(Given material)
/---
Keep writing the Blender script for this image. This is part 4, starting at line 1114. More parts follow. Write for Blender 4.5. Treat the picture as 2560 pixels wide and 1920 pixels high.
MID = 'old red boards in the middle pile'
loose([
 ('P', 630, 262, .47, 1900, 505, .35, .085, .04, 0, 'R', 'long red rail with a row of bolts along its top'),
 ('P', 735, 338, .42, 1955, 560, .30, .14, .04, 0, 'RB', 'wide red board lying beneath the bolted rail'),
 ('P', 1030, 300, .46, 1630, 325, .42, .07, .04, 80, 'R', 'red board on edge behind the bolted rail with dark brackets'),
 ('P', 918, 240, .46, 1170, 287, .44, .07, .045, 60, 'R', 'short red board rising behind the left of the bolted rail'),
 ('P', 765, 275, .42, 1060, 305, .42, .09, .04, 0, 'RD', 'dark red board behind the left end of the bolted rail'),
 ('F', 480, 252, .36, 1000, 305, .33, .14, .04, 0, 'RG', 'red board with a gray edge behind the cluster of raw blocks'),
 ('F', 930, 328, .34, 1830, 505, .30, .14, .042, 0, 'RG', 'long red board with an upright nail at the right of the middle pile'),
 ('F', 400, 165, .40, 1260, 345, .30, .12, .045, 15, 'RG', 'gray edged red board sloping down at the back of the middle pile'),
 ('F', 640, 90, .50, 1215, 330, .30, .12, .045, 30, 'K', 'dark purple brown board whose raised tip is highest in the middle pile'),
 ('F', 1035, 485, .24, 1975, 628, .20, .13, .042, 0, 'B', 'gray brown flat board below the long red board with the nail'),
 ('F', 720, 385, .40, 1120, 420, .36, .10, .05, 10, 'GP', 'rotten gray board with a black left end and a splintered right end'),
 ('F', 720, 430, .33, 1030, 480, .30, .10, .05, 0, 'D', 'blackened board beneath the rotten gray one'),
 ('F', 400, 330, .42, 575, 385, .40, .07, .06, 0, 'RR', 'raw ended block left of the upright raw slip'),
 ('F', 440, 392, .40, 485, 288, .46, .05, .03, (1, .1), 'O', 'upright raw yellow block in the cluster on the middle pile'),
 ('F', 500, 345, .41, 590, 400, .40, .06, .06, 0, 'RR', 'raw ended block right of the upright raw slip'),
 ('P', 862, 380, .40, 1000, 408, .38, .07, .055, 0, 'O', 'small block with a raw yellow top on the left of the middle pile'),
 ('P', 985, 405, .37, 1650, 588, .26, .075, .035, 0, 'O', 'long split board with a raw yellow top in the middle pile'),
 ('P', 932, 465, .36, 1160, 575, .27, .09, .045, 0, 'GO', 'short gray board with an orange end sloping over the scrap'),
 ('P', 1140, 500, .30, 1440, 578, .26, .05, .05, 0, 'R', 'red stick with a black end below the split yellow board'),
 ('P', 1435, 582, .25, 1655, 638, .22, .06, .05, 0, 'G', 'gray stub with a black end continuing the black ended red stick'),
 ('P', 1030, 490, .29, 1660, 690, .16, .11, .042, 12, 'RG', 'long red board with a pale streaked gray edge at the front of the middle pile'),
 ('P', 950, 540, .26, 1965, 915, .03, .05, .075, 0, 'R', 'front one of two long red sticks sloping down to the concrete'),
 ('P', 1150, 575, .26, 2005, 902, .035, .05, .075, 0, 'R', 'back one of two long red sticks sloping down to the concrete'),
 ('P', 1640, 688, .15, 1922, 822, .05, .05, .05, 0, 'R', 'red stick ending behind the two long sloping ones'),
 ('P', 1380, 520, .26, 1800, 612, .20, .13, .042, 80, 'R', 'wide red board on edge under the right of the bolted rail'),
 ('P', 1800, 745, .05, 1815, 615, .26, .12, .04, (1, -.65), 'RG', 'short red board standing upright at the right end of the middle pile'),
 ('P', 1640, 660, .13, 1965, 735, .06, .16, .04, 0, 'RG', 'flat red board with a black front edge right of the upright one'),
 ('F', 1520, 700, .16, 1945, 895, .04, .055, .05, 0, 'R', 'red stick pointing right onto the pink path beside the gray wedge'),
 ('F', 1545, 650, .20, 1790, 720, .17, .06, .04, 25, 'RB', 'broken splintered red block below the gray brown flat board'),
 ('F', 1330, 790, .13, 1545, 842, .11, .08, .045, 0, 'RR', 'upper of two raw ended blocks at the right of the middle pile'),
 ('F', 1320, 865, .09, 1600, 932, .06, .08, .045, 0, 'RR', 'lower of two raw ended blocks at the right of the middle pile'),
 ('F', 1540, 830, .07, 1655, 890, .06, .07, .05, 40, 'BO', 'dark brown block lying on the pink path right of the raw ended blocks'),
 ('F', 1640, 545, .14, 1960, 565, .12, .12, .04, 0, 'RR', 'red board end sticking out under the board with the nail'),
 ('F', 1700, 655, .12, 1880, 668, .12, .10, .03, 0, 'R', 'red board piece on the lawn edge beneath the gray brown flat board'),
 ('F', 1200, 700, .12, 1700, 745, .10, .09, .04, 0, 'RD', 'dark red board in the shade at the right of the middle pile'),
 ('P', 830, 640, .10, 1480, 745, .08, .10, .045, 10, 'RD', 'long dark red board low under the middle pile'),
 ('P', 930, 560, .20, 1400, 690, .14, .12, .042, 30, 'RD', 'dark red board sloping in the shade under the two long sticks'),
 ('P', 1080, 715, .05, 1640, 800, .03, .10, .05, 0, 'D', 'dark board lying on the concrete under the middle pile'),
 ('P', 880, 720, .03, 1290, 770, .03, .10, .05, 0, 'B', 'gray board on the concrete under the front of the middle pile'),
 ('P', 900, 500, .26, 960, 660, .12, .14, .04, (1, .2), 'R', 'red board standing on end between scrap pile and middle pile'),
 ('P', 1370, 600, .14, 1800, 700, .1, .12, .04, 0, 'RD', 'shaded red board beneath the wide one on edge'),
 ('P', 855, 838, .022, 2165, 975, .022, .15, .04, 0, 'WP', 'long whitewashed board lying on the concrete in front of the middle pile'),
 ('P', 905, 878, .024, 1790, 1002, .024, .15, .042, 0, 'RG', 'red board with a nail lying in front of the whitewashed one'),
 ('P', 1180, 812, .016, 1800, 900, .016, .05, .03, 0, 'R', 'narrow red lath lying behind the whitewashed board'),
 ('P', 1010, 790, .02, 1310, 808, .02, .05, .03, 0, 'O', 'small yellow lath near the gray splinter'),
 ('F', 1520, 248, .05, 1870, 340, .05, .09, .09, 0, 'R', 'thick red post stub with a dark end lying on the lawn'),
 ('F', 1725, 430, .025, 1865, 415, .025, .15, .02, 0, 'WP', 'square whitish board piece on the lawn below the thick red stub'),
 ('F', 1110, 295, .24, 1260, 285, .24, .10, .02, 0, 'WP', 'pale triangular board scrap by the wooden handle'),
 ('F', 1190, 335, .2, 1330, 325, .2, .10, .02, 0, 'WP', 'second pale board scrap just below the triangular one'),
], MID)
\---
Each line of the material should be echoed exactly.

Keep writing the Blender script for this image. This is part 4, starting at line 1114. More parts follow. Write for Blender 4.5. Treat the picture as 2560 pixels wide and 1920 pixels high.
MID = 'old red boards in the middle pile'
loose([
 ('P', 630, 262, .47, 1900, 505, .35, .085, .04, 0, 'R', 'long red rail with a row of bolts along its top'),
 ('P', 735, 338, .42, 1955, 560, .30, .14, .04, 0, 'RB', 'wide red board lying beneath the bolted rail'),
 ('P', 1030, 300, .46, 1630, 325, .42, .07, .04, 80, 'R', 'red board on edge behind the bolted rail with dark brackets'),
 ('P', 918, 240, .46, 1170, 287, .44, .07, .045, 60, 'R', 'short red board rising behind the left of the bolted rail'),
 ('P', 765, 275, .42, 1060, 305, .42, .09, .04, 0, 'RD', 'dark red board behind the left end of the bolted rail'),
 ('F', 480, 252, .36, 1000, 305, .33, .14, .04, 0, 'RG', 'red board with a gray edge behind the cluster of raw blocks'),
 ('F', 930, 328, .34, 1830, 505, .30, .14, .042, 0, 'RG', 'long red board with an upright nail at the right of the middle pile'),
 ('F', 400, 165, .40, 1260, 345, .30, .12, .045, 15, 'RG', 'gray edged red board sloping down at the back of the middle pile'),
 ('F', 640, 90, .50, 1215, 330, .30, .12, .045, 30, 'K', 'dark purple brown board whose raised tip is highest in the middle pile'),
 ('F', 1035, 485, .24, 1975, 628, .20, .13, .042, 0, 'B', 'gray brown flat board below the long red board with the nail'),
 ('F', 720, 385, .40, 1120, 420, .36, .10, .05, 10, 'GP', 'rotten gray board with a black left end and a splintered right end'),
 ('F', 720, 430, .33, 1030, 480, .30, .10, .05, 0, 'D', 'blackened board beneath the rotten gray one'),
 ('F', 400, 330, .42, 575, 385, .40, .07, .06, 0, 'RR', 'raw ended block left of the upright raw slip'),
 ('F', 440, 392, .40, 485, 288, .46, .05, .03, (1, .1), 'O', 'upright raw yellow block in the cluster on the middle pile'),
 ('F', 500, 345, .41, 590, 400, .40, .06, .06, 0, 'RR', 'raw ended block right of the upright raw slip'),
 ('P', 862, 380, .40, 1000, 408, .38, .07, .055, 0, 'O', 'small block with a raw yellow top on the left of the middle pile'),
 ('P', 985, 405, .37, 1650, 588, .26, .075, .035, 0, 'O', 'long split board with a raw yellow top in the middle pile'),
 ('P', 932, 465, .36, 1160, 575, .27, .09, .045, 0, 'GO', 'short gray board with an orange end sloping over the scrap'),
 ('P', 1140, 500, .30, 1440, 578, .26, .05, .05, 0, 'R', 'red stick with a black end below the split yellow board'),
 ('P', 1435, 582, .25, 1655, 638, .22, .06, .05, 0, 'G', 'gray stub with a black end continuing the black ended red stick'),
 ('P', 1030, 490, .29, 1660, 690, .16, .11, .042, 12, 'RG', 'long red board with a pale streaked gray edge at the front of the middle pile'),
 ('P', 950, 540, .26, 1965, 915, .03, .05, .075, 0, 'R', 'front one of two long red sticks sloping down to the concrete'),
 ('P', 1150, 575, .26, 2005, 902, .035, .05, .075, 0, 'R', 'back one of two long red sticks sloping down to the concrete'),
 ('P', 1640, 688, .15, 1922, 822, .05, .05, .05, 0, 'R', 'red stick ending behind the two long sloping ones'),
 ('P', 1380, 520, .26, 1800, 612, .20, .13, .042, 80, 'R', 'wide red board on edge under the right of the bolted rail'),
 ('P', 1800, 745, .05, 1815, 615, .26, .12, .04, (1, -.65), 'RG', 'short red board standing upright at the right end of the middle pile'),
 ('P', 1640, 660, .13, 1965, 735, .06, .16, .04, 0, 'RG', 'flat red board with a black front edge right of the upright one'),
 ('F', 1520, 700, .16, 1945, 895, .04, .055, .05, 0, 'R', 'red stick pointing right onto the pink path beside the gray wedge'),
 ('F', 1545, 650, .20, 1790, 720, .17, .06, .04, 25, 'RB', 'broken splintered red block below the gray brown flat board'),
 ('F', 1330, 790, .13, 1545, 842, .11, .08, .045, 0, 'RR', 'upper of two raw ended blocks at the right of the middle pile'),
 ('F', 1320, 865, .09, 1600, 932, .06, .08, .045, 0, 'RR', 'lower of two raw ended blocks at the right of the middle pile'),
 ('F', 1540, 830, .07, 1655, 890, .06, .07, .05, 40, 'BO', 'dark brown block lying on the pink path right of the raw ended blocks'),
 ('F', 1640, 545, .14, 1960, 565, .12, .12, .04, 0, 'RR', 'red board end sticking out under the board with the nail'),
 ('F', 1700, 655, .12, 1880, 668, .12, .10, .03, 0, 'R', 'red board piece on the lawn edge beneath the gray brown flat board'),
 ('F', 1200, 700, .12, 1700, 745, .10, .09, .04, 0, 'RD', 'dark red board in the shade at the right of the middle pile'),
 ('P', 830, 640, .10, 1480, 745, .08, .10, .045, 10, 'RD', 'long dark red board low under the middle pile'),
 ('P', 930, 560, .20, 1400, 690, .14, .12, .042, 30, 'RD', 'dark red board sloping in the shade under the two long sticks'),
 ('P', 1080, 715, .05, 1640, 800, .03, .10, .05, 0, 'D', 'dark board lying on the concrete under the middle pile'),
 ('P', 880, 720, .03, 1290, 770, .03, .10, .05, 0, 'B', 'gray board on the concrete under the front of the middle pile'),
 ('P', 900, 500, .26, 960, 660, .12, .14, .04, (1, .2), 'R', 'red board standing on end between scrap pile and middle pile'),
 ('P', 1370, 600, .14, 1800, 700, .1, .12, .04, 0, 'RD', 'shaded red board beneath the wide one on edge'),
 ('P', 855, 838, .022, 2165, 975, .022, .15, .04, 0, 'WP', 'long whitewashed board lying on the concrete in front of the middle pile'),
 ('P', 905, 878, .024, 1790, 1002, .024, .15, .042, 0, 'RG', 'red board with a nail lying in front of the whitewashed one'),
 ('P', 1180, 812, .016, 1800, 900, .016, .05, .03, 0, 'R', 'narrow red lath lying behind the whitewashed board'),
 ('P', 1010, 790, .02, 1310, 808, .02, .05, .03, 0, 'O', 'small yellow lath near the gray splinter'),
 ('F', 1520, 248, .05, 1870, 340, .05, .09, .09, 0, 'R', 'thick red post stub with a dark end lying on the lawn'),
 ('F', 1725, 430, .025, 1865, 415, .025, .15, .02, 0, 'WP', 'square whitish board piece on the lawn below the thick red stub'),
 ('F', 1110, 295, .24, 1260, 285, .24, .10, .02, 0, 'WP', 'pale triangular board scrap by the wooden handle'),
 ('F', 1190, 335, .2, 1330, 325, .2, .10, .02, 0, 'WP', 'second pale board scrap just below the triangular one'),
], MID)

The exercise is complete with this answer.